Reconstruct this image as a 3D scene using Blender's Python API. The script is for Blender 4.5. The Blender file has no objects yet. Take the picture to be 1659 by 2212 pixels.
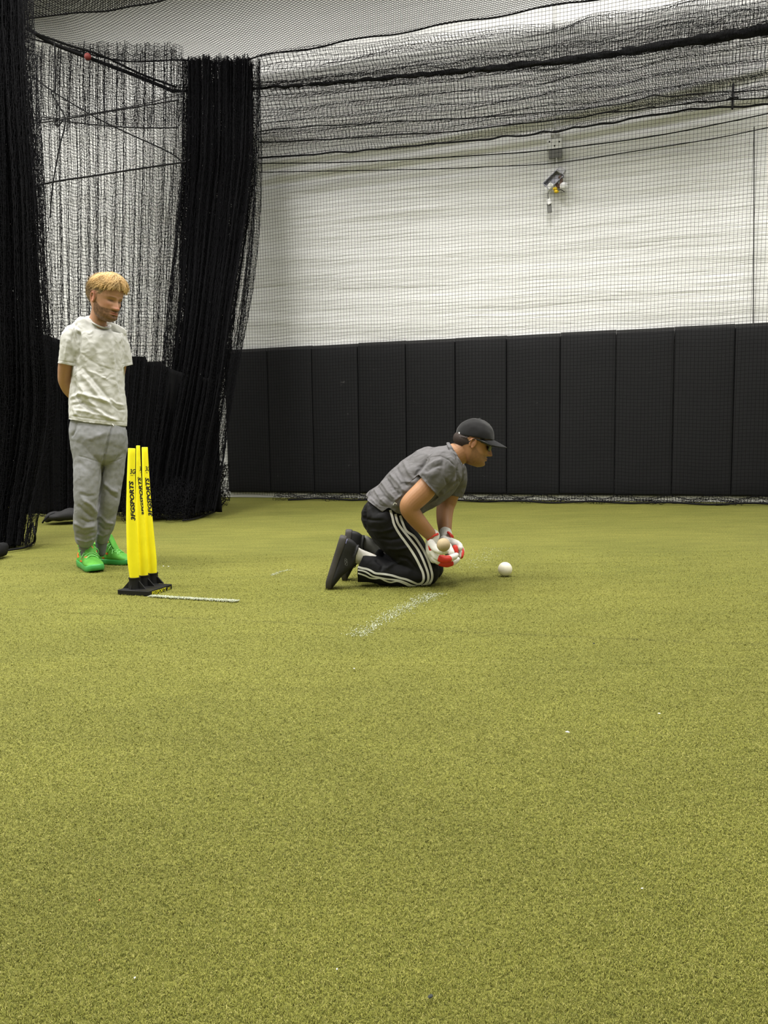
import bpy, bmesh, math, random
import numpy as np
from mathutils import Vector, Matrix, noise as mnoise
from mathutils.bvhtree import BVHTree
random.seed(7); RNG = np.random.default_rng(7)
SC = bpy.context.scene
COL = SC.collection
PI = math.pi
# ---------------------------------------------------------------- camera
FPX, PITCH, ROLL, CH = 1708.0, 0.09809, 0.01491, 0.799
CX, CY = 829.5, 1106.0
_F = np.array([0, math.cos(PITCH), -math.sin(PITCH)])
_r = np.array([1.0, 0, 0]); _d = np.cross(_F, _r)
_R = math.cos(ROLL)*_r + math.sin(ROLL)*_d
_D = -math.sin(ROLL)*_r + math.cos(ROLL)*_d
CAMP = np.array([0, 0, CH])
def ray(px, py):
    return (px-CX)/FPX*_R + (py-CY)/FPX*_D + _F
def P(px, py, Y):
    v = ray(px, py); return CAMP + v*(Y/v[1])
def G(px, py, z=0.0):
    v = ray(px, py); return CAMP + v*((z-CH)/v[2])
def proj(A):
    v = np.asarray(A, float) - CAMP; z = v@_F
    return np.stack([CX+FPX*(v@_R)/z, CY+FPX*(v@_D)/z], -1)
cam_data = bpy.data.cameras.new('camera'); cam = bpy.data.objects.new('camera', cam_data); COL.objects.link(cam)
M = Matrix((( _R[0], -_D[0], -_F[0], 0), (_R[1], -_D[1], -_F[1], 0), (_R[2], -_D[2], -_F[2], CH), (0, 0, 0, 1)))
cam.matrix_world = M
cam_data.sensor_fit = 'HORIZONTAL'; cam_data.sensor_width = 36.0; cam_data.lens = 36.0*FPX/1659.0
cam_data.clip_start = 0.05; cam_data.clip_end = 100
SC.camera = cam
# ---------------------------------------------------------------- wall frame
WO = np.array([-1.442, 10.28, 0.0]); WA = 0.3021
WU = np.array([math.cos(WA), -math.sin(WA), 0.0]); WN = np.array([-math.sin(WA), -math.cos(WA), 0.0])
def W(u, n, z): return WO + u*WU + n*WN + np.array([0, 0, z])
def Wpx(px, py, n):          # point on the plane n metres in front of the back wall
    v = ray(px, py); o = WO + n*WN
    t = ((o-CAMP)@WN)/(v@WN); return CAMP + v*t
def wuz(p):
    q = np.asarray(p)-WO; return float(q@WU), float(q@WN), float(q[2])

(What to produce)
The material above holds pictures; copy everything else in it exactly.

(Exercise answer)
Reconstruct this image as a 3D scene using Blender's Python API. The script is for Blender 4.5. The Blender file has no objects yet. Take the picture to be 1659 by 2212 pixels.
import bpy, bmesh, math, random
import numpy as np
from mathutils import Vector, Matrix, noise as mnoise
from mathutils.bvhtree import BVHTree
random.seed(7); RNG = np.random.default_rng(7)
SC = bpy.context.scene
COL = SC.collection
PI = math.pi
# ---------------------------------------------------------------- camera
FPX, PITCH, ROLL, CH = 1708.0, 0.09809, 0.01491, 0.799
CX, CY = 829.5, 1106.0
_F = np.array([0, math.cos(PITCH), -math.sin(PITCH)])
_r = np.array([1.0, 0, 0]); _d = np.cross(_F, _r)
_R = math.cos(ROLL)*_r + math.sin(ROLL)*_d
_D = -math.sin(ROLL)*_r + math.cos(ROLL)*_d
CAMP = np.array([0, 0, CH])
def ray(px, py):
    return (px-CX)/FPX*_R + (py-CY)/FPX*_D + _F
def P(px, py, Y):
    v = ray(px, py); return CAMP + v*(Y/v[1])
def G(px, py, z=0.0):
    v = ray(px, py); return CAMP + v*((z-CH)/v[2])
def proj(A):
    v = np.asarray(A, float) - CAMP; z = v@_F
    return np.stack([CX+FPX*(v@_R)/z, CY+FPX*(v@_D)/z], -1)
cam_data = bpy.data.cameras.new('camera'); cam = bpy.data.objects.new('camera', cam_data); COL.objects.link(cam)
M = Matrix((( _R[0], -_D[0], -_F[0], 0), (_R[1], -_D[1], -_F[1], 0), (_R[2], -_D[2], -_F[2], CH), (0, 0, 0, 1)))
cam.matrix_world = M
cam_data.sensor_fit = 'HORIZONTAL'; cam_data.sensor_width = 36.0; cam_data.lens = 36.0*FPX/1659.0
cam_data.clip_start = 0.05; cam_data.clip_end = 100
SC.camera = cam
# ---------------------------------------------------------------- wall frame
WO = np.array([-1.442, 10.28, 0.0]); WA = 0.3021
WU = np.array([math.cos(WA), -math.sin(WA), 0.0]); WN = np.array([-math.sin(WA), -math.cos(WA), 0.0])
def W(u, n, z): return WO + u*WU + n*WN + np.array([0, 0, z])
def Wpx(px, py, n):          # point on the plane n metres in front of the back wall
    v = ray(px, py); o = WO + n*WN
    t = ((o-CAMP)@WN)/(v@WN); return CAMP + v*t
def wuz(p):
    q = np.asarray(p)-WO; return float(q@WU), float(q@WN), float(q[2])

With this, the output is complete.